P1.70 Cloud-Top Temperatures for Precipitating Winter Clouds

Monday, 1 August 2005
Regency Ballroom (Omni Shoreham Hotel Washington D.C.)
Jay Hanna, NOAA/NESDIS, Camp Springs, MD; and D. M. Schultz and A. Irving

A study of precipitating clouds using remotely sensed brightness temperatures from the Geostationary Operational Environmental Satellite (GOES) 8/12 Imager was conducted during the second half of the winter of 2003 (February through March) and during the winter of 2004 (December through March). Data were collected using an acquisition algorithm to retrieve cloud-top temperatures above every surface station reporting precipitation throughout the contiguous United States (CONUS). Cloud top temperatures were determined using a 2 x 2 pixel box surrounding the station with pixel resolution at satellite subpoint of 2.3 km x 4.0 km. This method was chosen to alleviate parallax and navigational errors in satellite data.
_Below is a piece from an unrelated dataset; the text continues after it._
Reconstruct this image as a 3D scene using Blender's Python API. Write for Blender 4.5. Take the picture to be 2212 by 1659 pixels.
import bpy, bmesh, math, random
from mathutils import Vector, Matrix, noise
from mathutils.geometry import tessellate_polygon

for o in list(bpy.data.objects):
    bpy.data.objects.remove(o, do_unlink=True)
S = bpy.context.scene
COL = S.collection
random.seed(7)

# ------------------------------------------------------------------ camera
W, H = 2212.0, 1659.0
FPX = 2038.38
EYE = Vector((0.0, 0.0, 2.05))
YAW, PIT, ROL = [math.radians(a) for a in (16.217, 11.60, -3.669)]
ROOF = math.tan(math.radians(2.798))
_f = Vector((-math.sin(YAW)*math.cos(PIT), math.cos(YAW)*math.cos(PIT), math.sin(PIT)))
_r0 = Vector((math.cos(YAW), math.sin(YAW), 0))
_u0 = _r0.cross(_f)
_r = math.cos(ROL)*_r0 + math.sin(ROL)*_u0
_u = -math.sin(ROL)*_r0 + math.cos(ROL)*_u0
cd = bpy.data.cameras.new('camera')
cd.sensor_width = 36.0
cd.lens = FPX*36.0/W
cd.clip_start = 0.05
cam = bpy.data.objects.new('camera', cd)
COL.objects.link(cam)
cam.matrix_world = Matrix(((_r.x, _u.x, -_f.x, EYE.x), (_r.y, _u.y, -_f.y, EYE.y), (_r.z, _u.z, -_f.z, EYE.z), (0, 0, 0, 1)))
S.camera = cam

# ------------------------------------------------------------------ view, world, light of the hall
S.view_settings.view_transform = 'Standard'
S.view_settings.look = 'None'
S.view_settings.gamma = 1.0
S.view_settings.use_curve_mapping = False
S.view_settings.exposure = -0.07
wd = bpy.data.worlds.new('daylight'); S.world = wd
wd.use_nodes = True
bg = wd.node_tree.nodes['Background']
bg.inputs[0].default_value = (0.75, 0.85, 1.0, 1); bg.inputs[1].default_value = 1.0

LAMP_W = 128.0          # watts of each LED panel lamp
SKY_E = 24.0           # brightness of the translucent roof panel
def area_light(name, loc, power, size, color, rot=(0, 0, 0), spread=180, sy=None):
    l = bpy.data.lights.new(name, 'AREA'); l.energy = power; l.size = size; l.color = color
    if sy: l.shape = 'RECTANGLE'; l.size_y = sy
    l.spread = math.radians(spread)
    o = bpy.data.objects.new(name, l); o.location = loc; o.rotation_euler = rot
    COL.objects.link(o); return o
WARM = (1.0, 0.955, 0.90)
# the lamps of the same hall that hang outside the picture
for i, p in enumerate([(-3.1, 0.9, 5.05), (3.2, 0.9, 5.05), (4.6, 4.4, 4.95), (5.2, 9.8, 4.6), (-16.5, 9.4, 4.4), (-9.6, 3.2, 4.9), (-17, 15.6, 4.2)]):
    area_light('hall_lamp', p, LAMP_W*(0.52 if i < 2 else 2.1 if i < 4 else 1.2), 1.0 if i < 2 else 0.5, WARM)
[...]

Data were included in the sample if the standard deviation of the surrounding 4 pixels were less than or equal to 1°C. The data were then separated into four categories based on the surface precipitation type (rain, snow, freezing rain, and snow) and graphed in a frequency distribution as a function of cloud-top temperature. Results of the study indicate that liquid precipitation exhibits a bimodal distribution with modes near -45°C and -14°C. Similar frequency distributions between the rain and freezing-rain graphs suggest that the only difference between these processes is the near-surface temperature profile. Snowfall reports tend to exhibit a Gaussian distribution that is skewed heavily towards higher temperatures with a pronounced mode at -16°C. A very sharp drop in the frequency distribution warmer than -12°C is indicative of the depletion of ice nuclei with progressively higher temperatures. Sleet reports were too few to draw any significant conclusions.